Written request: Please repeat all of the listing exactly.

Material:

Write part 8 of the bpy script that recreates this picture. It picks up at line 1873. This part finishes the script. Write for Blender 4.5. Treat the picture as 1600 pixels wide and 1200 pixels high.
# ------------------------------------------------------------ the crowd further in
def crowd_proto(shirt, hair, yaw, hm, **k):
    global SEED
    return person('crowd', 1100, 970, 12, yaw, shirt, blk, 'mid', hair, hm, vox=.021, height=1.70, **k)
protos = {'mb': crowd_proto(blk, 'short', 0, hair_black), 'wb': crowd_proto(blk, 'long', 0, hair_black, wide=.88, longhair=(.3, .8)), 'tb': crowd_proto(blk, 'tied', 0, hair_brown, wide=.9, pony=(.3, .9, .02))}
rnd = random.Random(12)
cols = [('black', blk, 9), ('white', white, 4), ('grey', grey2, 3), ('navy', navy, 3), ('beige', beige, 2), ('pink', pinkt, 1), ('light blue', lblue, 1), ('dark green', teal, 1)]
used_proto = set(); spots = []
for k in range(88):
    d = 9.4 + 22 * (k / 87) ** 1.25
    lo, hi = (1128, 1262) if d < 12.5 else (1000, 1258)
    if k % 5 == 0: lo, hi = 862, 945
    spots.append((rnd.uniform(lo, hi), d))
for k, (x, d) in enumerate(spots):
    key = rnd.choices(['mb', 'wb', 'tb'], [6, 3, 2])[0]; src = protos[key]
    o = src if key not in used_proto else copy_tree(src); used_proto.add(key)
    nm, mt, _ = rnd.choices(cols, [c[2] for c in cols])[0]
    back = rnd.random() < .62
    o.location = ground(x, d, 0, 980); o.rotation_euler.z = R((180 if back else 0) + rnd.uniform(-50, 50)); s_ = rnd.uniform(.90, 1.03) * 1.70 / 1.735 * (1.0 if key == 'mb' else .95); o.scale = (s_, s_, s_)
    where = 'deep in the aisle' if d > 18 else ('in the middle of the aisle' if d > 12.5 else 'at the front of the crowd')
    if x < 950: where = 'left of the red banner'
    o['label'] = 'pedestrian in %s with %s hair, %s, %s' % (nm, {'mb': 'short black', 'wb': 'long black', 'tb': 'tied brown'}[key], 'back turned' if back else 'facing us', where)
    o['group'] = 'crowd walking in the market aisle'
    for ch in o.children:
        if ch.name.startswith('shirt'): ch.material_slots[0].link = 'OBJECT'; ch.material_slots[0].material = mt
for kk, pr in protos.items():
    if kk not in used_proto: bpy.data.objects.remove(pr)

Solution for this exercise:
Write part 8 of the bpy script that recreates this picture. It picks up at line 1873. This part finishes the script. Write for Blender 4.5. Treat the picture as 1600 pixels wide and 1200 pixels high.
# ------------------------------------------------------------ the crowd further in
def crowd_proto(shirt, hair, yaw, hm, **k):
    global SEED
    return person('crowd', 1100, 970, 12, yaw, shirt, blk, 'mid', hair, hm, vox=.021, height=1.70, **k)
protos = {'mb': crowd_proto(blk, 'short', 0, hair_black), 'wb': crowd_proto(blk, 'long', 0, hair_black, wide=.88, longhair=(.3, .8)), 'tb': crowd_proto(blk, 'tied', 0, hair_brown, wide=.9, pony=(.3, .9, .02))}
rnd = random.Random(12)
cols = [('black', blk, 9), ('white', white, 4), ('grey', grey2, 3), ('navy', navy, 3), ('beige', beige, 2), ('pink', pinkt, 1), ('light blue', lblue, 1), ('dark green', teal, 1)]
used_proto = set(); spots = []
for k in range(88):
    d = 9.4 + 22 * (k / 87) ** 1.25
    lo, hi = (1128, 1262) if d < 12.5 else (1000, 1258)
    if k % 5 == 0: lo, hi = 862, 945
    spots.append((rnd.uniform(lo, hi), d))
for k, (x, d) in enumerate(spots):
    key = rnd.choices(['mb', 'wb', 'tb'], [6, 3, 2])[0]; src = protos[key]
    o = src if key not in used_proto else copy_tree(src); used_proto.add(key)
    nm, mt, _ = rnd.choices(cols, [c[2] for c in cols])[0]
    back = rnd.random() < .62
    o.location = ground(x, d, 0, 980); o.rotation_euler.z = R((180 if back else 0) + rnd.uniform(-50, 50)); s_ = rnd.uniform(.90, 1.03) * 1.70 / 1.735 * (1.0 if key == 'mb' else .95); o.scale = (s_, s_, s_)
    where = 'deep in the aisle' if d > 18 else ('in the middle of the aisle' if d > 12.5 else 'at the front of the crowd')
    if x < 950: where = 'left of the red banner'
    o['label'] = 'pedestrian in %s with %s hair, %s, %s' % (nm, {'mb': 'short black', 'wb': 'long black', 'tb': 'tied brown'}[key], 'back turned' if back else 'facing us', where)
    o['group'] = 'crowd walking in the market aisle'
    for ch in o.children:
        if ch.name.startswith('shirt'): ch.material_slots[0].link = 'OBJECT'; ch.material_slots[0].material = mt
for kk, pr in protos.items():
    if kk not in used_proto: bpy.data.objects.remove(pr)